Est-il important pour les Québécois d'avoir une culture francophone? La question a été lancée avec inquiétude par la chanteuse Lynda Thalie lors du premier atelier du Forum sur la chanson québécoise, qui se déroule jusqu'à aujourd'hui au Centre Phi à Montréal. La grande séance de remue-méninges organisée par le Conseil des arts et des lettres du Québec vise à trouver des pistes de solution pour assurer le rayonnement et la pérennité de la chanson d'ici.

Ce forum se tient dans un contexte que plusieurs qualifient de «crise». Non seulement le modèle d'affaires de l'industrie du disque a-t-il été heurté de plein fouet par la révolution numérique, mais les statistiques de l'Observatoire de la culture et des communications le démontrent: la place qu'occupe la chanson francophone chute aussi sur le plan du nombre de représentations, de l'assistance et des revenus de billetterie.

D'où la question de Lynda Thalie, qui mettait des mots sur une inquiétude palpable. Ce n'est pas la vitalité de la création qui a été mise en doute, mais la capacité de joindre les amateurs de chanson francophone et d'en renouveller le bassin, en séduisant notamment des adolescents jugés friands de musique anglo-saxonne.

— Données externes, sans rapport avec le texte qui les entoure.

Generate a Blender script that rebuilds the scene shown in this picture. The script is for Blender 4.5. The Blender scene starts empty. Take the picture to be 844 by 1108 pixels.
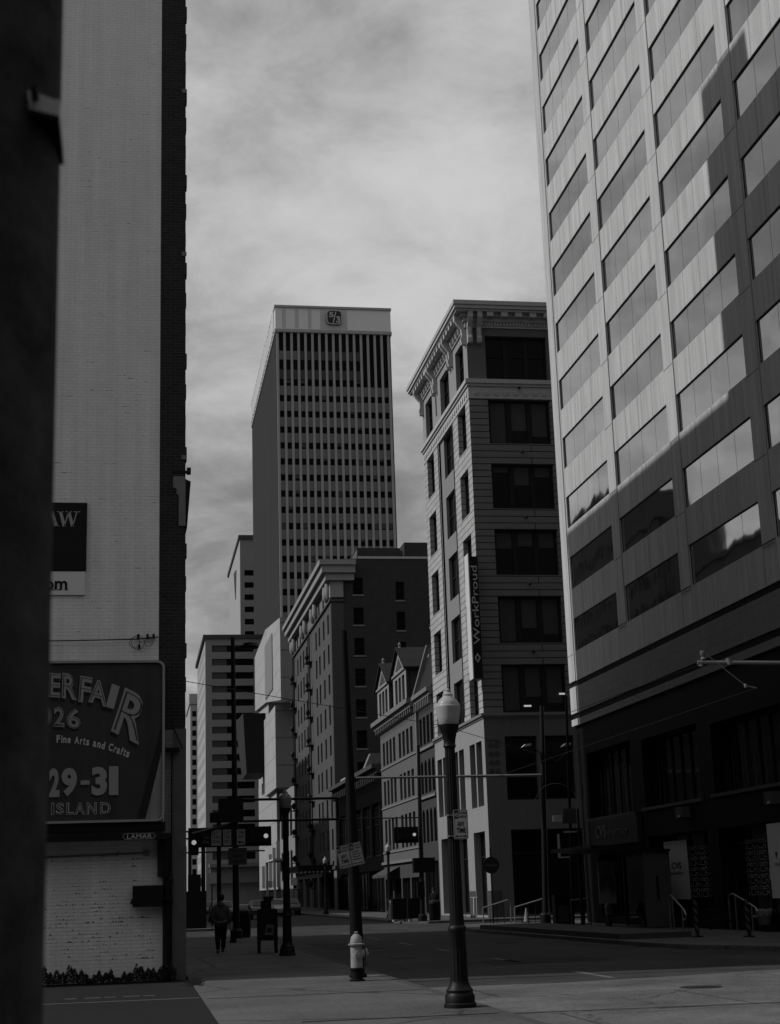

«Il y a un décalage énorme entre nous et nos ados. Ils s'en fichent de ce qu'on dit ici. La chanson francophone, ils la jugent dépassée, a lancé Aïda Kamar, de Vision Diversité, organisme qui fait la promotion des musiques francophones métissées. Pour les rejoindre, la chanson doit le faire à leur rythme à eux et faire écho à leurs préoccupations à eux.»

«Le problème ce ne sont pas les adolescents, c'est nous», a renchéri l'auteur-compositeur Paul Cargnello, reconnaissant le fossé qui existe entre les préférences esthétiques des adolescents et la musique généralement produite au Québec.

Mme Kamar juge toutefois que ce désintérêt «n'est pas un vrai refus» et que les jeunes s'intéresseraient à la chanson en français si elle lui était présentée «dans son actualité».

La place de l'école

L'idée d'un meilleur maillage entre le ministère de la Culture et celui de l'Éducation a aussi essaimé dans les discussions.

«La culture passe par la famille et l'école», a rappelé Colette Brouillé, directrice générale de la bourse RIDEAU. Or, tous s'entendent pour dire que l'intervention doit commencer tôt. Alan Côté, du Festival en chanson de Petite-Vallée, a reconnu le caractère louable des mesures visant les cégépiens, «mais c'est bien trop tard!».

Le milieu vit «avec un modèle construit autour d'une industrie qui n'est plus ce qu'elle était», a ajouté M. Côté, qui a proposé de revoir complètement l'approche du milieu. «Il faut soutenir les créateurs et leurs oeuvres plutôt que les entreprises», a-t-il affirmé.

Lors de son allocution d'ouverture, le ministre de la Culture et des Communications, Maka Kotto, avait lui aussi placé les créateurs au centre de ses préoccupations évoquant le problème de leur «juste rémunération».

«Favoriser l'accès aux oeuvres ne peut se faire au détriment des créateurs», a précisé le ministre.

Plusieurs des constats et doléances formulés hier sont récurrents: manque d'une salle de 400 à 500 places à Montréal, peu de concerts offerts en français à Montréal et manque d'ouverture des radios commerciales.

«Entre ce qui se vend et ce qui tourne à la radio, il y a un décalage pour lequel je n'ai même pas de mot», a déclaré Éli Bissonnette, qui produit entre autres Coeur de pirate et Avec pas d'casque.